Sistem Penerimaan Karyawan
Banyak perusahaan menggunakan AI untuk menyaring pelamar kerja. AI menganalisis CV dan menilai siapa yang cocok. Tapi bagaimana jika terjadi bias? Nah, di sinilah etika diuji.
Risiko dan Tantangan Etika
Bias dan Diskriminasi
AI belajar dari data. Jika datanya bias, maka keputusannya juga bisa bias. Misalnya, jika AI dilatih dengan data rekrutmen yang diskriminatif, maka hasilnya juga akan diskriminatif. Ini berbahaya dan bisa merugikan kelompok tertentu.
Transparansi
AI sering disebut sebagai “kotak hitam” karena kita tidak selalu tahu bagaimana ia mengambil keputusan. Padahal, dalam banyak kasus (seperti pengadilan atau medis), transparansi sangat penting.
Tanggung Jawab Hukum
Jika AI mengambil keputusan yang salah, siapa yang bertanggung jawab? Pengembang? Pemilik? Atau AI itu sendiri? Ini masih jadi perdebatan global yang belum tuntas hingga sekarang.
Etika sebagai Batasan, Bukan Penghambat
Sobat, jangan sampai berpikir bahwa etika itu hanya menghambat inovasi. Justru sebaliknya, etika adalah fondasi agar inovasi teknologi seperti AI bisa tumbuh dengan sehat dan berkelanjutan. Bayangkan jika tidak ada batasan moral, maka AI bisa digunakan untuk kepentingan yang merugikan banyak pihak.

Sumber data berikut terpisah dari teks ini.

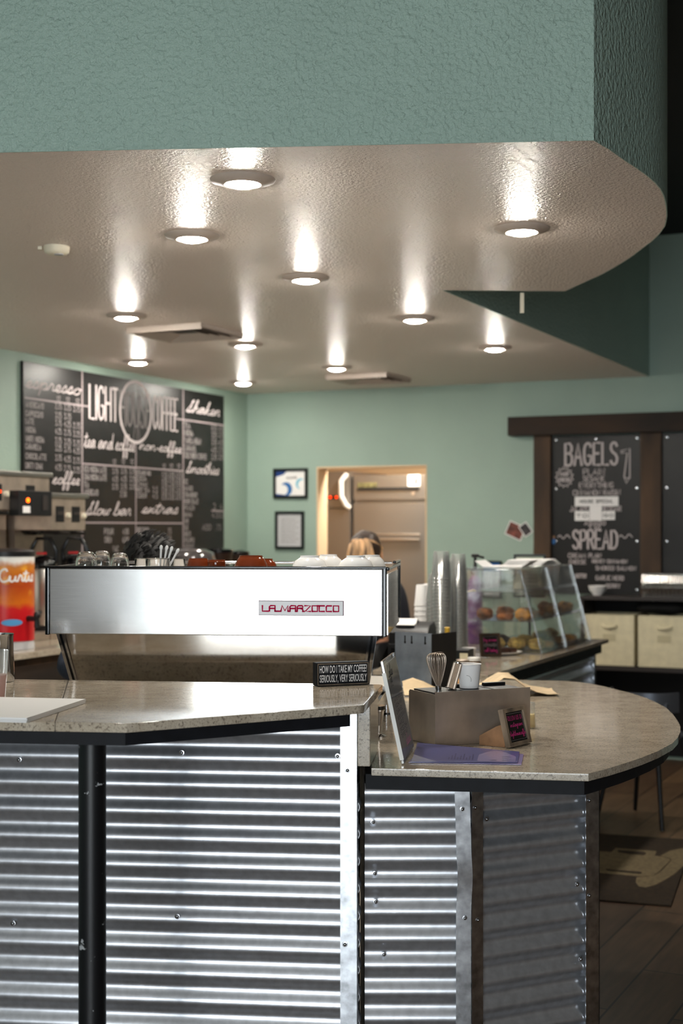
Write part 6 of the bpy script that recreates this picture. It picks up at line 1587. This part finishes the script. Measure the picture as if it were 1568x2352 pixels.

Sejauh Mana Mesin Boleh Mengambil Keputusan?
Nah, kita sampai pada pertanyaan utama, Sobat. Jawabannya: tergantung konteks dan risikonya.
- Untuk hal-hal sederhana dan berisiko rendah, seperti rekomendasi film atau prediksi cuaca, AI boleh diberi ruang untuk mengambil keputusan secara otomatis.
- Namun, untuk hal-hal yang menyentuh kehidupan manusia secara langsung, seperti keputusan medis, hukum, atau militer, maka AI seharusnya hanya menjadi asisten, bukan pengambil keputusan akhir.
AI harus tetap dalam kendali manusia. Istilahnya, kita butuh prinsip Human-in-the-loop atau Human-on-the-loop. Artinya, manusia tetap dilibatkan dalam proses pengambilan keputusan, baik secara langsung maupun sebagai pengawas.
Sobat, teknologi AI memang luar biasa. Ia bisa membantu kita menyelesaikan pekerjaan lebih cepat, lebih akurat, dan lebih efisien. Tapi jangan lupa, di balik semua itu, ada tanggung jawab besar agar AI digunakan untuk kebaikan bersama, bukan sekadar efisiensi atau keuntungan ekonomi.
Kita perlu menyusun regulasi, membangun pemahaman publik, dan tentunya mendidik generasi muda agar melek etika teknologi. Karena bagaimana pun canggihnya mesin, keputusan terbaik tetap datang dari hati dan nurani manusia.